Although Weis’s first compositions were marked by his stay in Leipzig, he soon freed himself from that derivative late Romantic style, retaining his respect for Bach’s polyphony and combining it with his admiration for Nielsen’s diatonic and linear modernism. This is clear in his vocal music (choral arrangements as well as songs) and chamber works, which, especially those of the 1930s and 1940s, are characterized by interwar Danish neo-classicism (as in the Serenade ‘Uden reelle hensigter’). His two symphonies reveal his ability to compose on a large scale, with a starting-point in Nielsen’s experimental symphonic writings from the 1920s. He also contributed to the development of a serially influenced Danish modernism (as in the Femdelt Form series).
Jens Bjerre
(b Århus, 13 Oct 1903; d Copenhagen, 3 Jan 1986). Danish composer and organist. He studied at the Copenhagen Conservatory (1919–23) with Christiansen (piano) and Rung-Keller (organ and theory). After passing the organists’ examination in 1925 he studied in Paris (1925–7), notably with Lazar Levy (piano), and served as organist at the Danish church there. From 1933 he was organist at the Stefans Kirke in Copenhagen, and from 1955 to 1973 at the Garnisons Kirke. Much of his music, such as the Piano Trio (1947), is marked by a lyrical and light style influenced by French neo-classicism and in accordance with the prevailing mood of Danish music in the 1930s. However, the density of musical argument in later works such as the dramatic Diapsalmata for cello and piano (1953), inspired by Kierkegaard, suggests that he was also influenced by Hindemith.
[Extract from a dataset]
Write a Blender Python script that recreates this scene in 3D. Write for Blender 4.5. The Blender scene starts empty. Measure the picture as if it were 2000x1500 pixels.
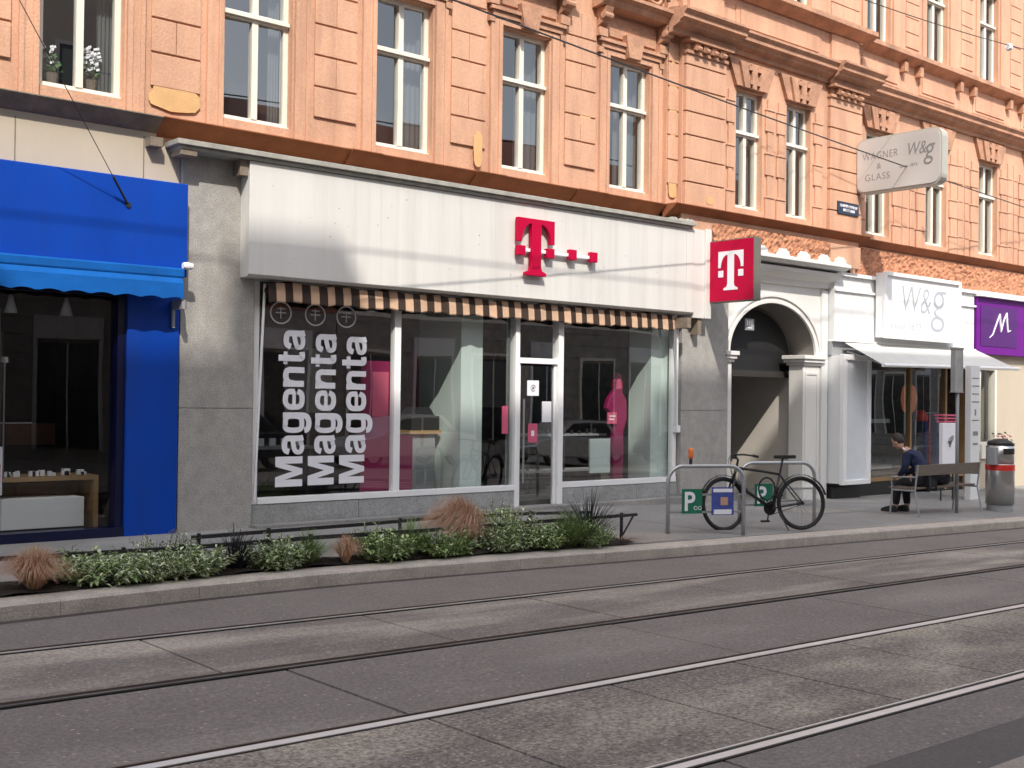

Frederick Thorvald Hansen (3 May 1847 - 24 January 1915) was a Danish trumpeter and composer. As a boy, he learned to play the piano, organ, violin, and later trumpet: with Peter Johan Waldemar Petersen, Danish trumpeter (1824-1901). In 1867, Hansen joined the Tivoli Concert hall Orchestra and in 1884 he was hired as a solo trumpeter in the Royal Danish Orchestra. At the same time, he played viola and violin in various chamber ensembles. Hansen was for many years organist substitute for cathedral organist J. P. E. Hartmann in the Church of Our Lady. He also composed and has written a number of smaller pieces for piano and trumpet, but also other things such some Progressive End Exercises for Trumpet in F. In 1893 he joined the Royal Danish Academy of Music to teach trumpet there.
Vagn Holmboe
(b Horsens, 20 Dec 1909; d Ramløse, 1 Sept 1996). Danish composer and teacher. He was one of seven children of parents who were amateur musicians. In 1926 he entered the Kongelige danske musikkonservatorium in Copenhagen on Nielsen’s recommendation. At the conservatory he studied principally with Jeppesen (theory) and Høffding (composition); after graduation he went to Berlin for a few composition lessons with Toch. There he met the Romanian pianist Meta May Graf, whom he married in 1933. He spent most of the 1930s teaching privately, studying and collecting various vernacular musics. Then and afterwards he published articles on Balkan and Arabic music and on Danish street cries. His full-length definitive book on the street cries was published in 1988.